→ **SUPPLIED INFORMATION**
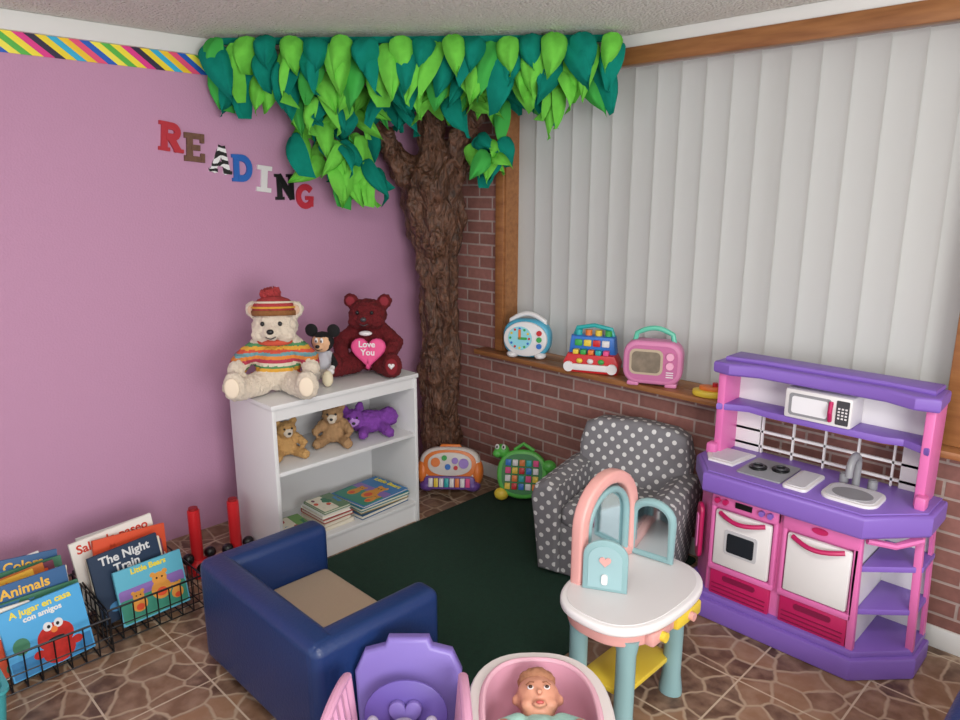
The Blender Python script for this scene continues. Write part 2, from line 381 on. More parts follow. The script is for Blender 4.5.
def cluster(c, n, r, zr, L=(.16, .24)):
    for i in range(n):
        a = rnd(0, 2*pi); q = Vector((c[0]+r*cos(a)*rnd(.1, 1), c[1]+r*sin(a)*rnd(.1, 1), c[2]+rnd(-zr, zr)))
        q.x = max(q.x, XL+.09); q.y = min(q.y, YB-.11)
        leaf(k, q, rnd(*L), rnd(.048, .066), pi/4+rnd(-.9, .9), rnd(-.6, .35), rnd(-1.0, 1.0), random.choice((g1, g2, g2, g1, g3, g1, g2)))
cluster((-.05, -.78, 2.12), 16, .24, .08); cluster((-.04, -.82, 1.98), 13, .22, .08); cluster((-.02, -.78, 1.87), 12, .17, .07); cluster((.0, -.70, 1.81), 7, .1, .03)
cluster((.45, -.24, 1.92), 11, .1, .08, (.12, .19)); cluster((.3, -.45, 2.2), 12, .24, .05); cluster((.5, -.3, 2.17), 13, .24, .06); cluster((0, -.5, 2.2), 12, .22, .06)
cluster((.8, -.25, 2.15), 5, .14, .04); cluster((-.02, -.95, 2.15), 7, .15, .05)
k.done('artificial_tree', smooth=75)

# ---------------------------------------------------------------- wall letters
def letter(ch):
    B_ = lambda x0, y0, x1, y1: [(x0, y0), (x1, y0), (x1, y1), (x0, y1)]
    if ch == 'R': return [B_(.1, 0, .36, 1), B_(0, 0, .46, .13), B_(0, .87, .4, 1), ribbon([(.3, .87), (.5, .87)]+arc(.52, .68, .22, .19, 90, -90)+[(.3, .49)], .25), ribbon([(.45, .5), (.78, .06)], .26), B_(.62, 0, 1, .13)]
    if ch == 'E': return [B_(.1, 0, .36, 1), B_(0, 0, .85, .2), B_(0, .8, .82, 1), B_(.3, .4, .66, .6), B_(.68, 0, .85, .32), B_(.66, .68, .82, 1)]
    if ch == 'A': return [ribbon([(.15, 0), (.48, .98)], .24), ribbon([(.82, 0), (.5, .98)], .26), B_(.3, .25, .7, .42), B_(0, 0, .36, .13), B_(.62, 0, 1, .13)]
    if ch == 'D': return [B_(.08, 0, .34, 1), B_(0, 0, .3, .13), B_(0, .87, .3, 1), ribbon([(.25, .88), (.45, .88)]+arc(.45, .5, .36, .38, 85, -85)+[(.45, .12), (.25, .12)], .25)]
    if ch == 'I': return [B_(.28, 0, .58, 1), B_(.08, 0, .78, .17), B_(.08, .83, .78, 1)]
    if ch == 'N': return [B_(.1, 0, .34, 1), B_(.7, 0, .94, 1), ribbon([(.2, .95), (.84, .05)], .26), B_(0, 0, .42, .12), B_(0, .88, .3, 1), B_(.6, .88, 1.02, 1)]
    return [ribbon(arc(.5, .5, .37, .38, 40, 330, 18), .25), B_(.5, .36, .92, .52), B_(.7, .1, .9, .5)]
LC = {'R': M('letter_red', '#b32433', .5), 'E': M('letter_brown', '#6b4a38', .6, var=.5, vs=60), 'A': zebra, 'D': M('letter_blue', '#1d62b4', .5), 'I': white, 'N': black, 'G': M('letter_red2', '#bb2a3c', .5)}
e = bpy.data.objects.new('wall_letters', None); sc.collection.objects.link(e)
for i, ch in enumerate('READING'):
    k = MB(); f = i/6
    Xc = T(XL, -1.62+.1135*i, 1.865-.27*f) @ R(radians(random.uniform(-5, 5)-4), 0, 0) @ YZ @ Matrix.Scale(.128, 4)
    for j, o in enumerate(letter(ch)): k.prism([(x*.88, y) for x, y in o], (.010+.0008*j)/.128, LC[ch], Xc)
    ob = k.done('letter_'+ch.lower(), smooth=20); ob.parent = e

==

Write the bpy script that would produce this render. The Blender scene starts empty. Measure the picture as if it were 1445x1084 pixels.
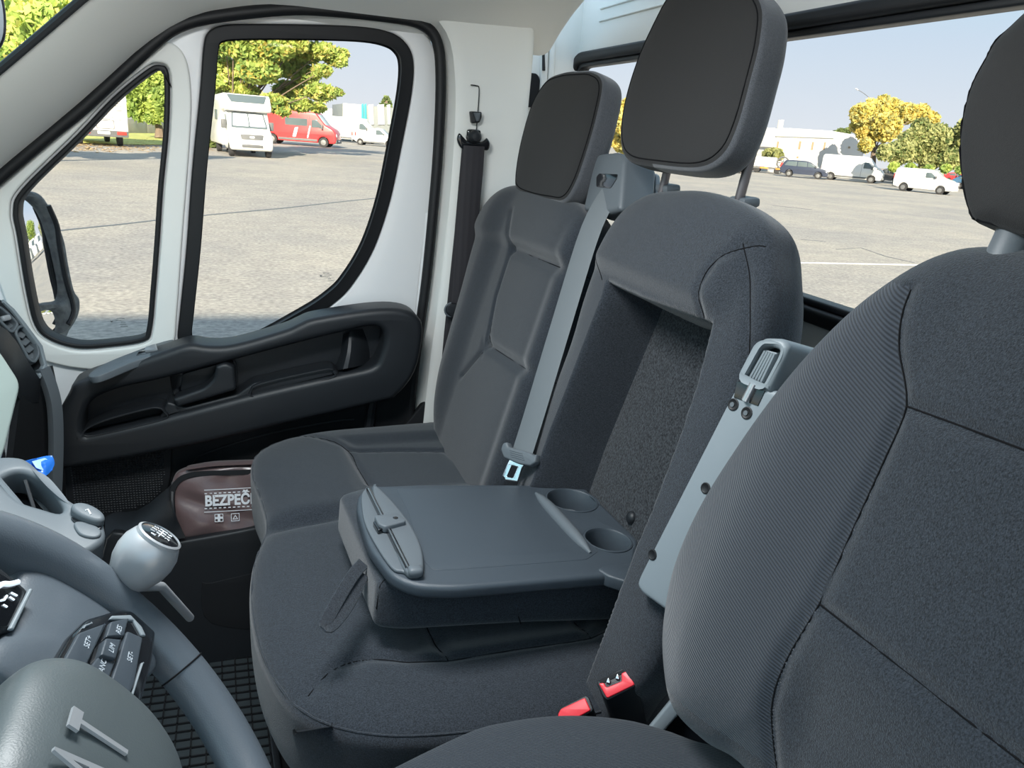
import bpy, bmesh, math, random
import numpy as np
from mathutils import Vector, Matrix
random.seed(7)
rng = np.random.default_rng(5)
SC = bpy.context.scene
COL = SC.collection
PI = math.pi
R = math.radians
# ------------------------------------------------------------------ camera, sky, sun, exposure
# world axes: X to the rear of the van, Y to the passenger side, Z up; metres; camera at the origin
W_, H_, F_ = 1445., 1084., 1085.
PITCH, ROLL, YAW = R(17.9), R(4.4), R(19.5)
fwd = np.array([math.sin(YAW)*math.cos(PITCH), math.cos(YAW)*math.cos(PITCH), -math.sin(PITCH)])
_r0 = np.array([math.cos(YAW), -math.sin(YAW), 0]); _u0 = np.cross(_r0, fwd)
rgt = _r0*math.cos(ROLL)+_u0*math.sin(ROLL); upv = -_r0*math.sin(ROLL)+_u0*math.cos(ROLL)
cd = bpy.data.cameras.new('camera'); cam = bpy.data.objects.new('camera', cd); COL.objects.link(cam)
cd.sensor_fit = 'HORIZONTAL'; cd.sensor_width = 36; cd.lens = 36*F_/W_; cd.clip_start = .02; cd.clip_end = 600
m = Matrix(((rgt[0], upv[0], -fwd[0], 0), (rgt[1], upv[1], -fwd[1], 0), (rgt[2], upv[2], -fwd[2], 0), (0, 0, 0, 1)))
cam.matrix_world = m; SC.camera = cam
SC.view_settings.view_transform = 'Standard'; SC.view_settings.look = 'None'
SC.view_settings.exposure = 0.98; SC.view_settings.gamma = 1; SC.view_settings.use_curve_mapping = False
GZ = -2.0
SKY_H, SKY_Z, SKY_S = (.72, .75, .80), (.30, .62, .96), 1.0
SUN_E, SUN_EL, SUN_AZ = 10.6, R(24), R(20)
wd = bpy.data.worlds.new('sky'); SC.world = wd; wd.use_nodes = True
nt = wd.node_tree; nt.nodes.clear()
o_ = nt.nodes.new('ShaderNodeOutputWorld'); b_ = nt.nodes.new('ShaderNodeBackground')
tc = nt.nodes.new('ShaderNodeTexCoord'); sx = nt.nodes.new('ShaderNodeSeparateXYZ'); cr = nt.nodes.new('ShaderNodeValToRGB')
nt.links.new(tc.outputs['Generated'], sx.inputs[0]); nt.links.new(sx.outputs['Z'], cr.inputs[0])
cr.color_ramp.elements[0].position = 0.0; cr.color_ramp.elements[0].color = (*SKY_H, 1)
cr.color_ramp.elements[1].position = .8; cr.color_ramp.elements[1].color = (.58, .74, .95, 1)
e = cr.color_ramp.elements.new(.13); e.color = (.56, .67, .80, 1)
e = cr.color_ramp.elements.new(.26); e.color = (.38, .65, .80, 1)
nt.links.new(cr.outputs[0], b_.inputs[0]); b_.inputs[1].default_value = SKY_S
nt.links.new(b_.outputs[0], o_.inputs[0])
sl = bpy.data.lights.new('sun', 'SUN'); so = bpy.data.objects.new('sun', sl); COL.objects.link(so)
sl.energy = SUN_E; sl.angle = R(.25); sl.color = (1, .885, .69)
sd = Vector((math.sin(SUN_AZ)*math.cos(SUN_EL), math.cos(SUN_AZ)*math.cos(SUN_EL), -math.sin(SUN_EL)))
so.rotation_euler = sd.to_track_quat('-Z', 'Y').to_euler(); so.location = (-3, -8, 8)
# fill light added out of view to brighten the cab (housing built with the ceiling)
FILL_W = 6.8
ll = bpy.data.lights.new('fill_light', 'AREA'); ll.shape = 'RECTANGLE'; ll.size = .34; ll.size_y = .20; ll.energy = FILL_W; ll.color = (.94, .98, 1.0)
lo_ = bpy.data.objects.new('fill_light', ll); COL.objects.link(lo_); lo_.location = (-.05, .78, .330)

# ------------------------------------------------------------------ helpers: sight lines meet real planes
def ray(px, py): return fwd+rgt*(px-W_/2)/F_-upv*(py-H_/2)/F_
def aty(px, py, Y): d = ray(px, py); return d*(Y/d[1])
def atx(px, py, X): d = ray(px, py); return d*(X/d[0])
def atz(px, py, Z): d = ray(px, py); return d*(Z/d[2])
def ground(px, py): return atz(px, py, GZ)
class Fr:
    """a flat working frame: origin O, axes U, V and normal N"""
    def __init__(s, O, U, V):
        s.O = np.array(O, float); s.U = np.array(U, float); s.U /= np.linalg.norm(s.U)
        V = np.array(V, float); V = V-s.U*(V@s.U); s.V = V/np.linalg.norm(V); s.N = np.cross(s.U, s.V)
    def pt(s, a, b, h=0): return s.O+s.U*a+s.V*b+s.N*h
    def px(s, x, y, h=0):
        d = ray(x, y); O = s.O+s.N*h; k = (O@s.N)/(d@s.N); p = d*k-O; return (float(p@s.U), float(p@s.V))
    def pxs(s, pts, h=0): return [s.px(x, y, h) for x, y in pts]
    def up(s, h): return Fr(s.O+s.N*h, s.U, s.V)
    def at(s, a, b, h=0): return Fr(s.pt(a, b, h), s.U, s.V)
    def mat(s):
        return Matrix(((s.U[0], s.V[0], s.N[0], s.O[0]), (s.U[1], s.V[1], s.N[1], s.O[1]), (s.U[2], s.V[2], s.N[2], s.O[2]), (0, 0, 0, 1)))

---

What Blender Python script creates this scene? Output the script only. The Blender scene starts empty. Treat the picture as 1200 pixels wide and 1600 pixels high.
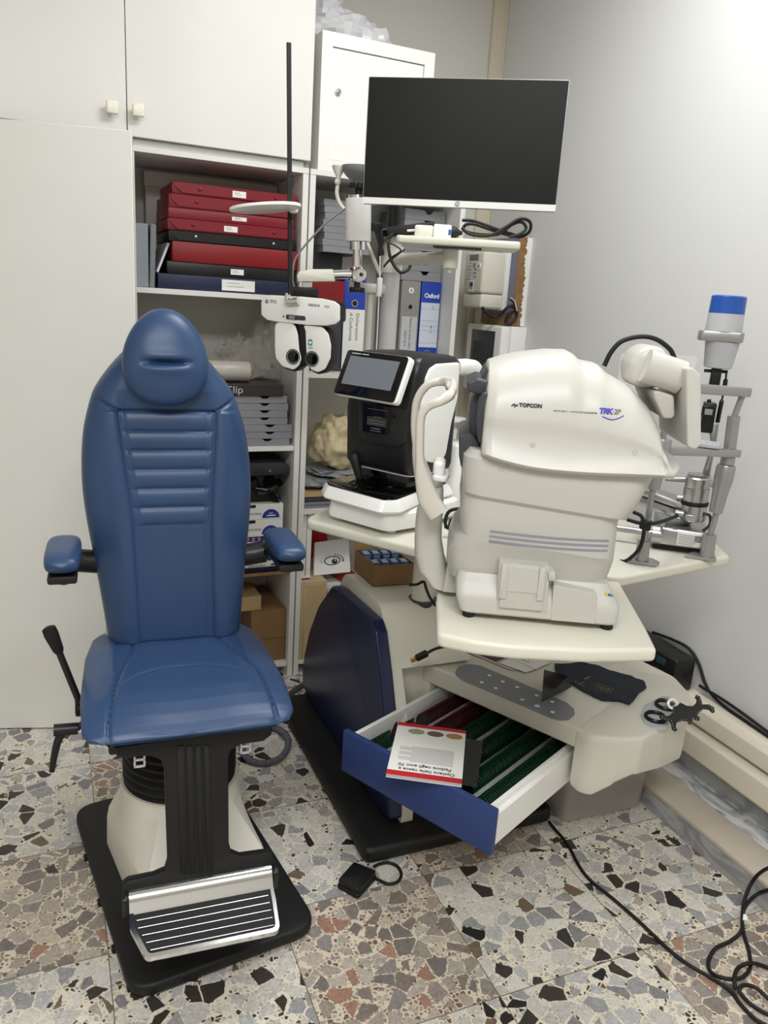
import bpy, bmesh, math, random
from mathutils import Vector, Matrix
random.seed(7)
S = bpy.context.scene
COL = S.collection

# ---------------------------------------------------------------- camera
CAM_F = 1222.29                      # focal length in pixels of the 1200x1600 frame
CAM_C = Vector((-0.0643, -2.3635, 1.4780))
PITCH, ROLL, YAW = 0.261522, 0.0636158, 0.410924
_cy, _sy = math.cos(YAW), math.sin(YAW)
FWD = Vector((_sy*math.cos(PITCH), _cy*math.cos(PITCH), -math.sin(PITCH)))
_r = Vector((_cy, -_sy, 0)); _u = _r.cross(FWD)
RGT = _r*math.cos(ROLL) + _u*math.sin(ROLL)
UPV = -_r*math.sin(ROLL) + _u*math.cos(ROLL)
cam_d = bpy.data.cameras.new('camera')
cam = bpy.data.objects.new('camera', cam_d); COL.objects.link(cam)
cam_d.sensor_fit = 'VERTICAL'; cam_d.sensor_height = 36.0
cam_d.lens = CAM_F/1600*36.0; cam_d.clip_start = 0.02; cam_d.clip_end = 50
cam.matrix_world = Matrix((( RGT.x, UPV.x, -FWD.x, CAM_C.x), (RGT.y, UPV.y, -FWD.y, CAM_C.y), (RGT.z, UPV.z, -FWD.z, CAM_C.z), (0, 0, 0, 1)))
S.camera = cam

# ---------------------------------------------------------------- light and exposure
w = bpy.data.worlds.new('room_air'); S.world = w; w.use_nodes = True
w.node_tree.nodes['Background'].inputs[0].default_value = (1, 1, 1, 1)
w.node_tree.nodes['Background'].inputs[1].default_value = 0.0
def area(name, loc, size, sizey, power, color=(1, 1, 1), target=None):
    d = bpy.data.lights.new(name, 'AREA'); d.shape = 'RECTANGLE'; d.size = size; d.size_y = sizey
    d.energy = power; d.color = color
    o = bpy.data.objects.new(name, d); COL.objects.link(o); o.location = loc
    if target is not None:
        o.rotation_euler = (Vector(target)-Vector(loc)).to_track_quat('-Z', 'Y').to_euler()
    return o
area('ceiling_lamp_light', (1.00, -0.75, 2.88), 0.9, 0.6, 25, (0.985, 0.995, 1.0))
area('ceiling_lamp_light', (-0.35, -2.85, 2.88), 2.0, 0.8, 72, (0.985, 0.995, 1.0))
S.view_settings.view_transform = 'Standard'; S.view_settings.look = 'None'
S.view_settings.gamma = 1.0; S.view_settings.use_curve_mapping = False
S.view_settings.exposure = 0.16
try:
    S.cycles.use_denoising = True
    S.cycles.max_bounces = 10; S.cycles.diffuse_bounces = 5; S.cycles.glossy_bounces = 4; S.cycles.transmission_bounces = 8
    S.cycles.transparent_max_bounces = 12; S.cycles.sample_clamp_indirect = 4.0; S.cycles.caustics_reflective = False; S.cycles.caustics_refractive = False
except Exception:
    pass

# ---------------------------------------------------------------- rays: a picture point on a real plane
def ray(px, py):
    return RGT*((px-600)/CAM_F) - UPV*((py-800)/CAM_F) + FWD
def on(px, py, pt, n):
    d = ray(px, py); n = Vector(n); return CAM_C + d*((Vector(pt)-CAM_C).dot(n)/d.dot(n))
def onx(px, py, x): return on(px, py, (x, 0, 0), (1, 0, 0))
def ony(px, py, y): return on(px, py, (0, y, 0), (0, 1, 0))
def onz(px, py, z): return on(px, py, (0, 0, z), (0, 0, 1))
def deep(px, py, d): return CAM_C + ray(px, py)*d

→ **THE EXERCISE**
Can you give again only the lines between the one containing "What Blender Python" and the one containing "S.camera = cam", counting both, exactly as they appear and without any pictures?

→ **WRITTEN RESPONSE**
What Blender Python script creates this scene? Output the script only. The Blender scene starts empty. Treat the picture as 1200 pixels wide and 1600 pixels high.
import bpy, bmesh, math, random
from mathutils import Vector, Matrix
random.seed(7)
S = bpy.context.scene
COL = S.collection

# ---------------------------------------------------------------- camera
CAM_F = 1222.29                      # focal length in pixels of the 1200x1600 frame
CAM_C = Vector((-0.0643, -2.3635, 1.4780))
PITCH, ROLL, YAW = 0.261522, 0.0636158, 0.410924
_cy, _sy = math.cos(YAW), math.sin(YAW)
FWD = Vector((_sy*math.cos(PITCH), _cy*math.cos(PITCH), -math.sin(PITCH)))
_r = Vector((_cy, -_sy, 0)); _u = _r.cross(FWD)
RGT = _r*math.cos(ROLL) + _u*math.sin(ROLL)
UPV = -_r*math.sin(ROLL) + _u*math.cos(ROLL)
cam_d = bpy.data.cameras.new('camera')
cam = bpy.data.objects.new('camera', cam_d); COL.objects.link(cam)
cam_d.sensor_fit = 'VERTICAL'; cam_d.sensor_height = 36.0
cam_d.lens = CAM_F/1600*36.0; cam_d.clip_start = 0.02; cam_d.clip_end = 50
cam.matrix_world = Matrix((( RGT.x, UPV.x, -FWD.x, CAM_C.x), (RGT.y, UPV.y, -FWD.y, CAM_C.y), (RGT.z, UPV.z, -FWD.z, CAM_C.z), (0, 0, 0, 1)))
S.camera = cam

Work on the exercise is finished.